David Shulman sifts through the wreckage after Goldstone’s partial retraction:
The government spokesmen clearly, perhaps deliberately, miss the point.
Goldstone’s statement in The Washington Post by no means exonerates Israel’s conduct in Operation Cast Lead. Rather, Goldstone’s statement rectifies the egregious failure of the Goldstone report to clearly condemn Hamas for its crimes leading up to and during the conflict, and expresses some satisfaction with the Israeli army’s own investigations into at least some of the alleged cases of war crimes. Perhaps most important, Goldstone unequivocally states that “civilians were not intentionally targeted as a matter of policy.” I am sure that this last statement is correct; anyone who knows the Israeli army knows that, for all its faults and failings, it does not have a policy of deliberately targeting innocent civilians.
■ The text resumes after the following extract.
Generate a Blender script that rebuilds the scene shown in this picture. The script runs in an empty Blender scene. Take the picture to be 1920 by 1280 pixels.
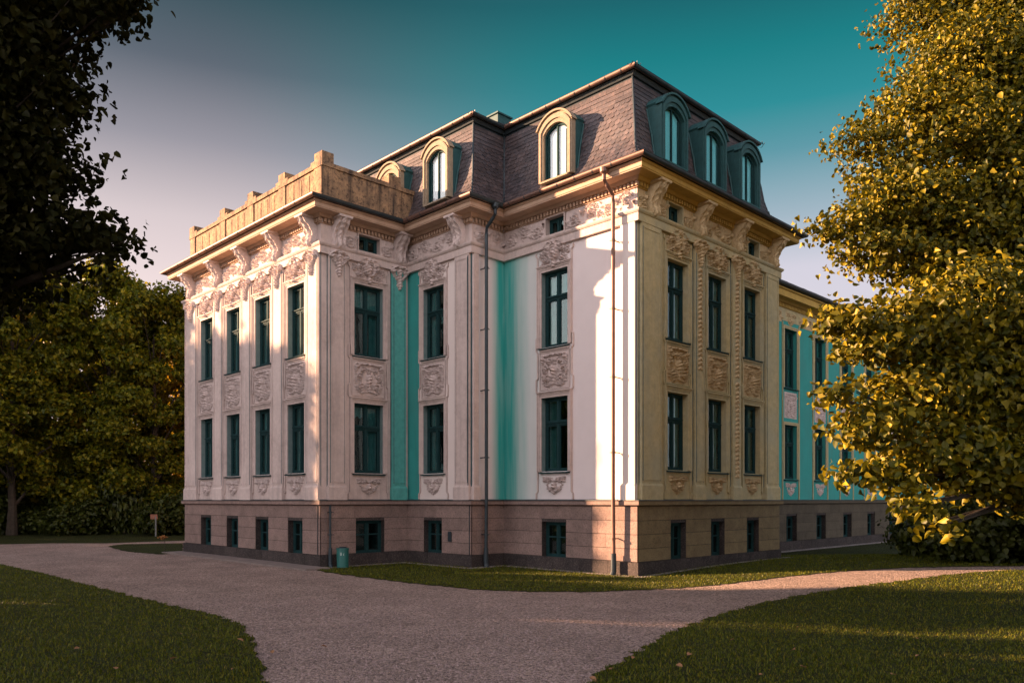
import bpy, bmesh, math, random
import numpy as np
from mathutils import Vector, Matrix
random.seed(7); rng = np.random.default_rng(7)
R = math.radians
scene = bpy.context.scene
COL = scene.collection

# ------------------------------------------------------------------ camera
CAMX, CAMY, EYE = -17.7455, -13.124, 2.1
TH = R(44.52)                                   # view direction measured from +Y towards +X
cam_d = bpy.data.cameras.new('camera'); cam = bpy.data.objects.new('camera', cam_d); COL.objects.link(cam)
cam.location = (CAMX, CAMY, EYE); cam.rotation_euler = (R(90), 0, -TH)
cam_d.sensor_width = 36; cam_d.lens = 1485 / 1920 * 36; cam_d.shift_y = 0.1547
cam_d.clip_start = 0.1; cam_d.clip_end = 3000
scene.camera = cam
RX, RY = math.cos(TH), -math.sin(TH); FX, FY = math.sin(TH), math.cos(TH)
def cw(r, f):                                   # metres to the right of / ahead of the photographer -> world
    return (CAMX + r * RX + f * FX, CAMY + r * RY + f * FY)

# ------------------------------------------------------------------ light
SUN_DIR = Vector((1, -1.49, -0.448)).normalized()
SUN_EL = math.asin(-SUN_DIR.z)
SUN_AZ = math.atan2(-SUN_DIR.x, -SUN_DIR.y)     # from +Y towards +X
sd = bpy.data.lights.new('sun', 'SUN'); sd.energy = 5.0; sd.angle = R(0.5); sd.color = (1.0, 0.575, 0.335)
so = bpy.data.objects.new('sun', sd); COL.objects.link(so)
so.rotation_euler = SUN_DIR.to_track_quat('-Z', 'Y').to_euler(); so.location = (-30, 40, 30)

def build_world():
    w = bpy.data.worlds.new('World'); scene.world = w; w.use_nodes = True
    nt = w.node_tree; N = nt.nodes; L = nt.links; N.clear()
    out = N.new('ShaderNodeOutputWorld'); bg = N.new('ShaderNodeBackground')
    sky = N.new('ShaderNodeTexSky'); sky.sky_type = 'NISHITA'; sky.sun_disc = False
    sky.sun_elevation = SUN_EL; sky.sun_rotation = SUN_AZ; sky.air_density = 1.2; sky.dust_density = 1.5
    tc = N.new('ShaderNodeTexCoord'); sx = N.new('ShaderNodeSeparateXYZ'); L.new(tc.outputs['Generated'], sx.inputs[0])
    def ramp(stops):
        r = N.new('ShaderNodeValToRGB'); e = r.color_ramp.elements
        while len(e) > 1: e.remove(e[-1])
        e[0].position = stops[0][0]; e[0].color = (*stops[0][1], 1)
        for p, c in stops[1:]:
            k = e.new(p); k.color = (*c, 1)
        r.color_ramp.interpolation = 'LINEAR'
        L.new(sx.outputs['Z'], r.inputs[0]); return r
    west = ramp([(0.0, (.84, .64, .60)), (.226, (.82, .66, .65)), (.314, (.62, .52, .53)), (.389, (.28, .26, .295)), (.458, (.09, .105, .13)), (.53, (.012, .05, .06)), (.62, (.10, .13, .15)), (.76, (.46, .42, .50))])
    east = ramp([(0.0, (.74, .64, .68)), (.267, (.60, .57, .65)), (.32, (.33, .42, .49)), (.386, (.095, .28, .335)), (.43, (.014, .235, .265)), (.48, (.0, .18, .195)), (.53, (.0, .105, .12)), (.62, (.05, .12, .15)), (.76, (.46, .42, .50))])
    # azimuth blend: 0 on the sun's side of the sky, 1 on the far side
    dot = N.new('ShaderNodeVectorMath'); dot.operation = 'DOT_PRODUCT'; dot.inputs[1].default_value = (RX, RY, 0)
    L.new(tc.outputs['Generated'], dot.inputs[0])
    mr = N.new('ShaderNodeMapRange'); mr.inputs[1].default_value = -.34; mr.inputs[2].default_value = .12; mr.interpolation_type = 'SMOOTHSTEP'
    L.new(dot.outputs['Value'], mr.inputs[0])
    mx = N.new('ShaderNodeMix'); mx.data_type = 'RGBA'
    L.new(mr.outputs[0], mx.inputs[0]); L.new(west.outputs[0], mx.inputs[6]); L.new(east.outputs[0], mx.inputs[7])
    fill_sky = ramp([(0.0, (2.0, 1.74, 1.74)), (.45, (2.25, 1.98, 2.02)), (.76, (.46, .42, .50))])  # bright unseen sky behind the camera, added as fill for the facades
    dt2 = N.new('ShaderNodeVectorMath'); dt2.operation = 'DOT_PRODUCT'; dt2.inputs[1].default_value = (FX * .9 + RX * .44, FY * .9 + RY * .44, 0); L.new(tc.outputs['Generated'], dt2.inputs[0])
    mr2 = N.new('ShaderNodeMapRange'); mr2.inputs[1].default_value = .1; mr2.inputs[2].default_value = -.4; mr2.interpolation_type = 'SMOOTHSTEP'; L.new(dt2.outputs['Value'], mr2.inputs[0])
    mxs = N.new('ShaderNodeMix'); mxs.data_type = 'RGBA'; L.new(mr2.outputs[0], mxs.inputs[0]); L.new(mx.outputs[2], mxs.inputs[6]); L.new(fill_sky.outputs[0], mxs.inputs[7]); mx = mxs
    sc = N.new('ShaderNodeMix'); sc.data_type = 'RGBA'; sc.blend_type = 'MULTIPLY'; sc.inputs[0].default_value = 1
    sc.inputs[7].default_value = (2.26, 2.26, 2.26, 1); L.new(mx.outputs[2], sc.inputs[6])
    m2 = N.new('ShaderNodeMix'); m2.data_type = 'RGBA'; m2.inputs[0].default_value = .975
    L.new(sky.outputs[0], m2.inputs[6]); L.new(sc.outputs[2], m2.inputs[7])
    L.new(m2.outputs[2], bg.inputs[0]); bg.inputs[1].default_value = 0.1
    L.new(bg.outputs[0], out.inputs[0])
build_world()
vs = scene.view_settings; vs.view_transform = 'Standard'; vs.look = 'None'; vs.gamma = 1; vs.exposure = 2.3
scene.cycles.max_bounces = 6; scene.cycles.diffuse_bounces = 3; scene.cycles.transparent_max_bounces = 12

# ------------------------------------------------------------------ materials
def new_mat(name):
    m = bpy.data.materials.new(name); m.use_nodes = True
    nt = m.node_tree; b = nt.nodes['Principled BSDF']; return m, nt, b
def rgb(c): return (*c, 1)
def surf(name, ca, cb, rough=.85, scale=6, detail=6, speck=None, speck_scale=60, speck_amt=.5, bump=.3, bump_scale=80, bump_dist=.01,
         metal=0, island=0, spec=.3, streak=None, big=None):
    """two-tone noise colour + optional fine speckle + optional vertical streaks + bump"""
    m, nt, b = new_mat(name); N = nt.nodes; L = nt.links
    tc = N.new('ShaderNodeTexCoord'); src = tc.outputs['Object']
    n1 = N.new('ShaderNodeTexNoise'); n1.inputs['Scale'].default_value = scale; n1.inputs['Detail'].default_value = detail; n1.inputs['Roughness'].default_value = .65
    L.new(src, n1.inputs['Vector'])
    mr = N.new('ShaderNodeMapRange'); mr.inputs[1].default_value = .33; mr.inputs[2].default_value = .67; L.new(n1.outputs['Fac'], mr.inputs[0])
    mx = N.new('ShaderNodeMix'); mx.data_type = 'RGBA'; mx.inputs[6].default_value = rgb(ca); mx.inputs[7].default_value = rgb(cb)
    L.new(mr.outputs[0], mx.inputs[0]); col = mx.outputs[2]
    def mixin(fac, c, mode='MIX'):
        nonlocal col
        q = N.new('ShaderNodeMix'); q.data_type = 'RGBA'; q.blend_type = mode
        if isinstance(fac, float): q.inputs[0].default_value = fac
        else: L.new(fac, q.inputs[0])
        L.new(col, q.inputs[6])
        if isinstance(c, tuple): q.inputs[7].default_value = rgb(c)
        else: L.new(c, q.inputs[7])
        col = q.outputs[2]
    def mrange(o, a, bb, c=0., d=1.):
        q = N.new('ShaderNodeMapRange'); q.inputs[1].default_value = a; q.inputs[2].default_value = bb; q.inputs[3].default_value = c; q.inputs[4].default_value = d
        L.new(o, q.inputs[0]); return q.outputs[0]
    if speck:
        n2 = N.new('ShaderNodeTexNoise'); n2.inputs['Scale'].default_value = speck_scale; n2.inputs['Detail'].default_value = 3; n2.inputs['Roughness'].default_value = .8; L.new(src, n2.inputs['Vector'])
        mixin(mrange(n2.outputs['Fac'], .5, .62, 0, speck_amt), speck)
    if streak:                                   # (colour, amount): dirt run-offs stretched along z
        mp = N.new('ShaderNodeMapping'); mp.inputs['Scale'].default_value = (5, 5, .35); L.new(src, mp.inputs[0])
        n3 = N.new('ShaderNodeTexNoise'); n3.inputs['Scale'].default_value = 1; n3.inputs['Detail'].default_value = 5; n3.inputs['Roughness'].default_value = .7; L.new(mp.outputs[0], n3.inputs['Vector'])
        mixin(mrange(n3.outputs['Fac'], .48, .72, 0, streak[1]), streak[0])
    if big:                                      # (colour, amount, scale)
        n4 = N.new('ShaderNodeTexNoise'); n4.inputs['Scale'].default_value = big[2]; n4.inputs['Detail'].default_value = 3; L.new(src, n4.inputs['Vector'])
        mixin(mrange(n4.outputs['Fac'], .42, .66, 0, big[1]), big[0])
    if island:
        g = N.new('ShaderNodeNewGeometry'); v = mrange(g.outputs['Random Per Island'], 0, 1, 1 - island, 1 + island)
        cb_ = N.new('ShaderNodeCombineXYZ')
        for i in range(3): L.new(v, cb_.inputs[i])
        mixin(1.0, cb_.outputs[0], 'MULTIPLY')
    L.new(col, b.inputs['Base Color'])
    b.inputs['Roughness'].default_value = rough; b.inputs['Metallic'].default_value = metal; b.inputs['Specular IOR Level'].default_value = spec
    if bump:
        nb = N.new('ShaderNodeTexNoise'); nb.inputs['Scale'].default_value = bump_scale; nb.inputs['Detail'].default_value = 5; nb.inputs['Roughness'].default_value = .7; L.new(src, nb.inputs['Vector'])
        bp = N.new('ShaderNodeBump'); bp.inputs['Strength'].default_value = bump; bp.inputs['Distance'].default_value = bump_dist
        L.new(nb.outputs['Fac'], bp.inputs['Height']); L.new(bp.outputs[0], b.inputs['Normal'])
    m['_col'] = 0
    return m
M = {}
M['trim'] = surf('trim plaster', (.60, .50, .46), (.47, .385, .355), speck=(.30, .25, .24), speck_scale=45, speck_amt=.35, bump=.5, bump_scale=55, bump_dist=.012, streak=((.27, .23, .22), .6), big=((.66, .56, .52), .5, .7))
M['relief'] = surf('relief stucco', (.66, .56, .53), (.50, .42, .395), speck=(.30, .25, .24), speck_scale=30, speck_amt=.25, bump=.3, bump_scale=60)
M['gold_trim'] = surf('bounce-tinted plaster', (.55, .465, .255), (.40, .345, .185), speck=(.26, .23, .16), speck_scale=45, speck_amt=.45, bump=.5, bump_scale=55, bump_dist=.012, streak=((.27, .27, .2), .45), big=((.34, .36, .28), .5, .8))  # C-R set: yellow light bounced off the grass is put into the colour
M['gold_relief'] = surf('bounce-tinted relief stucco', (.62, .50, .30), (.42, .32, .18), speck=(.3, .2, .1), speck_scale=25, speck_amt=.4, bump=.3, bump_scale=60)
M['reveal'] = surf('blue-green shaded reveal', (.19, .27, .265), (.14, .21, .21), speck=(.16, .18, .18), speck_scale=45, speck_amt=.3, bump=.3, bump_scale=55)  # shade on the recessed window sides is put into this colour
M['joint'] = surf('blue-grey painted groove', (.07, .13, .14), (.05, .10, .11), bump=0)
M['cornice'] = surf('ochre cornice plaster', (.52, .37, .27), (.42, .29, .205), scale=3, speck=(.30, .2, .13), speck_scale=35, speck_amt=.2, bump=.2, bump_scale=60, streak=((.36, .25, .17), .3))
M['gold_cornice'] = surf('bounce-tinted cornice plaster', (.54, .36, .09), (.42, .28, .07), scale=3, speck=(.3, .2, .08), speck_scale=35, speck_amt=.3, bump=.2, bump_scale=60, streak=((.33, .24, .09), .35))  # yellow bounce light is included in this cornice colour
M['cream_wall'] = surf('smooth pale wall paint', (.74, .66, .62), (.70, .625, .59), scale=1.2, bump=.12, bump_scale=30, streak=((.62, .57, .54), .2))
M['teal_wall'] = surf('wall with turquoise cast', (.042, .33, .305), (.036, .285, .262), scale=1.2, bump=.12, bump_scale=30, streak=((.05, .22, .20), .55), big=((.06, .27, .25), .5, .8))  # turquoise cast of the shaded panels is put into the wall colour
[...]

Suggestions to the contrary are simply wrong.
But serious questions remain about Israel’s Gaza war; Goldstone’s recent statement does nothing to dispel them, nor, I would guess, did he intend to do so. (The other three members of the original Goldstone committee have meanwhile reaffirmed its original findings.) I want to touch on three such issues: the intensity of fire and the official and unofficial “rules of engagement”; the overall planning and strategy of Operation Cast Lead; and the wider context within which the operation took place. Sober consideration of these themes reveals, in my view, systemic moral failure on several interlocking levels.